Task directions: Output every line of the material exactly, omitting images.

"""

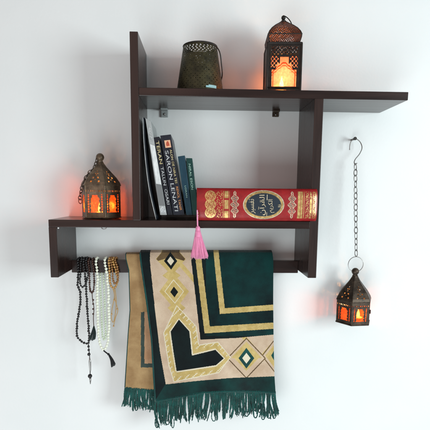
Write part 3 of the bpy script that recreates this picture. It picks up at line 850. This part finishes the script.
for y, s in ((346.5, 1.3), (350, 1.3), (354.3, 1.7), (376, 2.3)): mb.ball(ph(88.4+(y-344)*.05, y, YP), s*mpp(YP), 12)
obj('pendant_bead', mb, jet, t, True)
mb = MB()
mb.tube([ph(89.6, 357.5, YP), ph(89.9, 362, YP), ph(90.2, 370, YP), ph(90.2, 373, YP)], [.0012, .0030, .0022, .001], 8)
mb.tube([ph(90.2, 378, YP), ph(90.3, 380, YP), ph(90.4, 384, YP)], [.0028, .0024, .0008], 8)
obj('metal_tip', mb, steel, t, True)
# second black loop, hanging short at the left
r2 = 1.15*mpp(-.05)
t = strand('short jet bead bracelet looped tight on the rail beside the long black strand',
    [*over(82.0, r2, .002), ph(80.5, 272, yb-.003), ph(80.0, 282, yb-.004), ph(82.0, 287, yb-.004), ph(85.5, 284, yb-.004), ph(88.0, 274, yb-.003), *over(87.2, r2, .002)[::-1]], r2, jet, 1.95)
t = strand('reddish brown bead strand ending in a dark green tassel, left of the white beads',
    [*over(89.6, r2), ph(89.4, 275, yb), ph(89.8, 288, yb), ph(91.2, 292.5, yb), ph(93.6, 290, yb), ph(94.2, 276, yb), *over(93.6, r2)[::-1]], r2, brownb, 1.9)
dkgreen = cloth('dark_green_thread', (.006, .016, .015), (.012, .035, .03), .2)
mb = MB(); mb.tube(smoothpath([ph(92, 292, yb), ph(92.6, 300, yb), ph(93.9, 308, yb), ph(93.4, 318, yb), ph(93.9, 328, yb)]), .0011, 6); obj('tassel_cord', mb, brownb, t, True)
mb = MB()
for y in (300, 304, 309, 314): mb.ball(ph(93.2, y, yb), .0026, 10)
obj('spacer_bead', mb, brownb, t, True)
mb = MB(); rnd = random.Random(5)
for i in range(60):
    q = rnd.uniform(-1, 1)
    mb.tube(smoothpath([ph(93.9+.3*q, 326, yb-.001*rnd.random()), ph(93.6+2.3*q, 333, yb-.002-.003*rnd.random()), ph(92.6+3.2*q-.5, 341-1.8*abs(q)-rnd.random(), yb-.001-.002*rnd.random())], 4), .0007, 4)
obj('tassel', mb, dkgreen, t, True)
# white beads, double loop
r3 = 1.55*mpp(-.05)
t = strand('long strand of round pearly white beads with a black tassel on the rail',
    [*over(97.2, r3), ph(97.3, 275, yb-.001), ph(97.4, 300, yb-.001), ph(98.2, 325, yb-.001), ph(99.6, 342, yb-.001), ph(103.4, 349.6, yb-.001), ph(107.4, 344, yb-.001), ph(109.0, 325, yb-.001), ph(108.6, 300, yb-.001), ph(107, 275, yb-.001), *over(105.8, r3)[::-1]], r3, pearl, 2.0)
t2 = strand('inner loop of smaller pale greenish beads hanging within the white strand',
    [W(100.2, 262, RY+.013), W(100.2, 270, RY+.010), ph(100.2, 277, yb+.004), ph(101.0, 300, yb), ph(101.8, 322, yb), ph(102.6, 336, yb), ph(104.2, 340, yb), ph(105.6, 336, yb), ph(105.4, 322, yb), ph(104.6, 300, yb), ph(103.6, 277, yb+.004), W(103.4, 270, RY+.010), W(103.4, 262, RY+.013)], r3*.82, beadmat('pale_green_bead', (.55, .62, .48), .3), 2.0)
blackt = cloth('black_thread', (.01, .01, .011), (.02, .022, .024), .2)
mb = MB(); mb.tube(smoothpath([ph(103.6, 350.5, yb-.002), ph(106, 352.5, yb-.003), ph(109.4, 355, yb-.003)]), .0018, 8); mb.ball(ph(108.4, 354.2, yb-.003), .0032, 10); obj('tassel_cord', mb, blackt, t, True)
mb = MB()
for i in range(70):
    q = rnd.uniform(-1, 1)
    mb.tube(smoothpath([ph(108.8+.5*q, 354.5-.4*q, yb-.003), ph(111.6+1.2*q, 359.5-.8*q, yb-.003-.003*rnd.random()), ph(113.4+2.2*q, 366.5-1.2*q-2*rnd.random(), yb-.003*rnd.random())], 4), .0007, 4)
obj('tassel', mb, blackt, t, True)
# amber
r4 = 1.35*mpp(-.05)
t = strand('short amber gold bead strand with loose golden cords beside the rug',
    [*over(109.8, r4, .001), ph(109.6, 270, yb-.001), ph(109.8, 280, yb-.001), ph(111.8, 287, yb-.002), ph(115.2, 287, yb-.002), ph(117.6, 281, yb-.002), ph(116.2, 272, yb-.001), *over(114.0, r4, .001)[::-1]], r4, amberb, 1.95)
t3 = strand('dark amber bead bracelet looped twice beside the golden strand',
    [*over(112.0, r4*.9, .002), ph(112.6, 272, yb-.004), ph(112.8, 279, yb-.005), ph(115.0, 283.6, yb-.005), ph(118.0, 279, yb-.004), ph(117.4, 268, yb-.003), *over(116.0, r4*.9, .002)[::-1]], r4*.9, beadmat('dark_amber_bead', (.26, .11, .025), .2, Coat_Weight=.5), 1.95)
gc = mat('golden_cord', (.42, .26, .10), .5)
mb = MB()
mb.tube(smoothpath([ph(112.5, 287, yb-.001), ph(114.5, 296, yb), ph(112.2, 308, yb), ph(111.4, 318, yb), ph(113.4, 322, yb), ph(115.6, 312, yb), ph(116.2, 300, yb), ph(115.0, 288, yb)]), .0011, 6)
mb.tube(smoothpath([ph(114, 288, yb-.001), ph(115.2, 300, yb-.001), ph(117.8, 310, yb), ph(115.4, 318, yb), ph(113.6, 326, yb)]), .0010, 6)
obj('loose_cord', mb, gc, t, True)
for p in ((114.2, 300), (111.7, 314), (117.4, 309), (113.6, 326)):
    mb = MB(); mb.ball(ph(*p, yb-.001), .0022, 10); obj('cord_bead', mb, amberb, t, True)

# ------------------------------------------------------------------ light
w = bpy.data.worlds.new('World'); S.world = w; w.use_nodes = True
bg = w.node_tree.nodes['Background']; bg.inputs[0].default_value = (.95, .98, 1, 1); bg.inputs[1].default_value = .36
def area(name, loc, target, size, power, color, sy=None):
    l = bpy.data.lights.new(name, 'AREA'); l.energy = power; l.color = color; l.size = size
    if sy: l.shape = 'RECTANGLE'; l.size_y = sy
    o = bpy.data.objects.new(name, l); COL.objects.link(o); o.location = loc
    o.rotation_euler = (Vector(target)-Vector(loc)).to_track_quat('-Z', 'Y').to_euler(); return o
area('window_light', (1.65, -1.55, .02), (.1, 0, -.05), .85, 33, (.86, .985, 1), .85)
area('floor_bounce_fill', (-.45, -1.8, -1.25), (0, 0, -.2), 1.2, 20, (.90, .99, 1))  # added fill lamp, stands in for light bounced off the floor
area('room_lamp', (-.9, -2.3, .55), (0, 0, 0), 1.8, 7.5, (1, .60, .50))
vs = S.view_settings; vs.view_transform = 'Standard'; vs.look = 'None'; vs.exposure = 0; vs.gamma = 1
S.cycles.max_bounces = 8; S.cycles.transparent_max_bounces = 16; S.cycles.caustics_reflective = False; S.cycles.caustics_refractive = False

"""

Result for this task:
Write part 3 of the bpy script that recreates this picture. It picks up at line 850. This part finishes the script.
for y, s in ((346.5, 1.3), (350, 1.3), (354.3, 1.7), (376, 2.3)): mb.ball(ph(88.4+(y-344)*.05, y, YP), s*mpp(YP), 12)
obj('pendant_bead', mb, jet, t, True)
mb = MB()
mb.tube([ph(89.6, 357.5, YP), ph(89.9, 362, YP), ph(90.2, 370, YP), ph(90.2, 373, YP)], [.0012, .0030, .0022, .001], 8)
mb.tube([ph(90.2, 378, YP), ph(90.3, 380, YP), ph(90.4, 384, YP)], [.0028, .0024, .0008], 8)
obj('metal_tip', mb, steel, t, True)
# second black loop, hanging short at the left
r2 = 1.15*mpp(-.05)
t = strand('short jet bead bracelet looped tight on the rail beside the long black strand',
    [*over(82.0, r2, .002), ph(80.5, 272, yb-.003), ph(80.0, 282, yb-.004), ph(82.0, 287, yb-.004), ph(85.5, 284, yb-.004), ph(88.0, 274, yb-.003), *over(87.2, r2, .002)[::-1]], r2, jet, 1.95)
t = strand('reddish brown bead strand ending in a dark green tassel, left of the white beads',
    [*over(89.6, r2), ph(89.4, 275, yb), ph(89.8, 288, yb), ph(91.2, 292.5, yb), ph(93.6, 290, yb), ph(94.2, 276, yb), *over(93.6, r2)[::-1]], r2, brownb, 1.9)
dkgreen = cloth('dark_green_thread', (.006, .016, .015), (.012, .035, .03), .2)
mb = MB(); mb.tube(smoothpath([ph(92, 292, yb), ph(92.6, 300, yb), ph(93.9, 308, yb), ph(93.4, 318, yb), ph(93.9, 328, yb)]), .0011, 6); obj('tassel_cord', mb, brownb, t, True)
mb = MB()
for y in (300, 304, 309, 314): mb.ball(ph(93.2, y, yb), .0026, 10)
obj('spacer_bead', mb, brownb, t, True)
mb = MB(); rnd = random.Random(5)
for i in range(60):
    q = rnd.uniform(-1, 1)
    mb.tube(smoothpath([ph(93.9+.3*q, 326, yb-.001*rnd.random()), ph(93.6+2.3*q, 333, yb-.002-.003*rnd.random()), ph(92.6+3.2*q-.5, 341-1.8*abs(q)-rnd.random(), yb-.001-.002*rnd.random())], 4), .0007, 4)
obj('tassel', mb, dkgreen, t, True)
# white beads, double loop
r3 = 1.55*mpp(-.05)
t = strand('long strand of round pearly white beads with a black tassel on the rail',
    [*over(97.2, r3), ph(97.3, 275, yb-.001), ph(97.4, 300, yb-.001), ph(98.2, 325, yb-.001), ph(99.6, 342, yb-.001), ph(103.4, 349.6, yb-.001), ph(107.4, 344, yb-.001), ph(109.0, 325, yb-.001), ph(108.6, 300, yb-.001), ph(107, 275, yb-.001), *over(105.8, r3)[::-1]], r3, pearl, 2.0)
t2 = strand('inner loop of smaller pale greenish beads hanging within the white strand',
    [W(100.2, 262, RY+.013), W(100.2, 270, RY+.010), ph(100.2, 277, yb+.004), ph(101.0, 300, yb), ph(101.8, 322, yb), ph(102.6, 336, yb), ph(104.2, 340, yb), ph(105.6, 336, yb), ph(105.4, 322, yb), ph(104.6, 300, yb), ph(103.6, 277, yb+.004), W(103.4, 270, RY+.010), W(103.4, 262, RY+.013)], r3*.82, beadmat('pale_green_bead', (.55, .62, .48), .3), 2.0)
blackt = cloth('black_thread', (.01, .01, .011), (.02, .022, .024), .2)
mb = MB(); mb.tube(smoothpath([ph(103.6, 350.5, yb-.002), ph(106, 352.5, yb-.003), ph(109.4, 355, yb-.003)]), .0018, 8); mb.ball(ph(108.4, 354.2, yb-.003), .0032, 10); obj('tassel_cord', mb, blackt, t, True)
mb = MB()
for i in range(70):
    q = rnd.uniform(-1, 1)
    mb.tube(smoothpath([ph(108.8+.5*q, 354.5-.4*q, yb-.003), ph(111.6+1.2*q, 359.5-.8*q, yb-.003-.003*rnd.random()), ph(113.4+2.2*q, 366.5-1.2*q-2*rnd.random(), yb-.003*rnd.random())], 4), .0007, 4)
obj('tassel', mb, blackt, t, True)
# amber
r4 = 1.35*mpp(-.05)
t = strand('short amber gold bead strand with loose golden cords beside the rug',
    [*over(109.8, r4, .001), ph(109.6, 270, yb-.001), ph(109.8, 280, yb-.001), ph(111.8, 287, yb-.002), ph(115.2, 287, yb-.002), ph(117.6, 281, yb-.002), ph(116.2, 272, yb-.001), *over(114.0, r4, .001)[::-1]], r4, amberb, 1.95)
t3 = strand('dark amber bead bracelet looped twice beside the golden strand',
    [*over(112.0, r4*.9, .002), ph(112.6, 272, yb-.004), ph(112.8, 279, yb-.005), ph(115.0, 283.6, yb-.005), ph(118.0, 279, yb-.004), ph(117.4, 268, yb-.003), *over(116.0, r4*.9, .002)[::-1]], r4*.9, beadmat('dark_amber_bead', (.26, .11, .025), .2, Coat_Weight=.5), 1.95)
gc = mat('golden_cord', (.42, .26, .10), .5)
mb = MB()
mb.tube(smoothpath([ph(112.5, 287, yb-.001), ph(114.5, 296, yb), ph(112.2, 308, yb), ph(111.4, 318, yb), ph(113.4, 322, yb), ph(115.6, 312, yb), ph(116.2, 300, yb), ph(115.0, 288, yb)]), .0011, 6)
mb.tube(smoothpath([ph(114, 288, yb-.001), ph(115.2, 300, yb-.001), ph(117.8, 310, yb), ph(115.4, 318, yb), ph(113.6, 326, yb)]), .0010, 6)
obj('loose_cord', mb, gc, t, True)
for p in ((114.2, 300), (111.7, 314), (117.4, 309), (113.6, 326)):
    mb = MB(); mb.ball(ph(*p, yb-.001), .0022, 10); obj('cord_bead', mb, amberb, t, True)

# ------------------------------------------------------------------ light
w = bpy.data.worlds.new('World'); S.world = w; w.use_nodes = True
bg = w.node_tree.nodes['Background']; bg.inputs[0].default_value = (.95, .98, 1, 1); bg.inputs[1].default_value = .36
def area(name, loc, target, size, power, color, sy=None):
    l = bpy.data.lights.new(name, 'AREA'); l.energy = power; l.color = color; l.size = size
    if sy: l.shape = 'RECTANGLE'; l.size_y = sy
    o = bpy.data.objects.new(name, l); COL.objects.link(o); o.location = loc
    o.rotation_euler = (Vector(target)-Vector(loc)).to_track_quat('-Z', 'Y').to_euler(); return o
area('window_light', (1.65, -1.55, .02), (.1, 0, -.05), .85, 33, (.86, .985, 1), .85)
area('floor_bounce_fill', (-.45, -1.8, -1.25), (0, 0, -.2), 1.2, 20, (.90, .99, 1))  # added fill lamp, stands in for light bounced off the floor
area('room_lamp', (-.9, -2.3, .55), (0, 0, 0), 1.8, 7.5, (1, .60, .50))
vs = S.view_settings; vs.view_transform = 'Standard'; vs.look = 'None'; vs.exposure = 0; vs.gamma = 1
S.cycles.max_bounces = 8; S.cycles.transparent_max_bounces = 16; S.cycles.caustics_reflective = False; S.cycles.caustics_refractive = False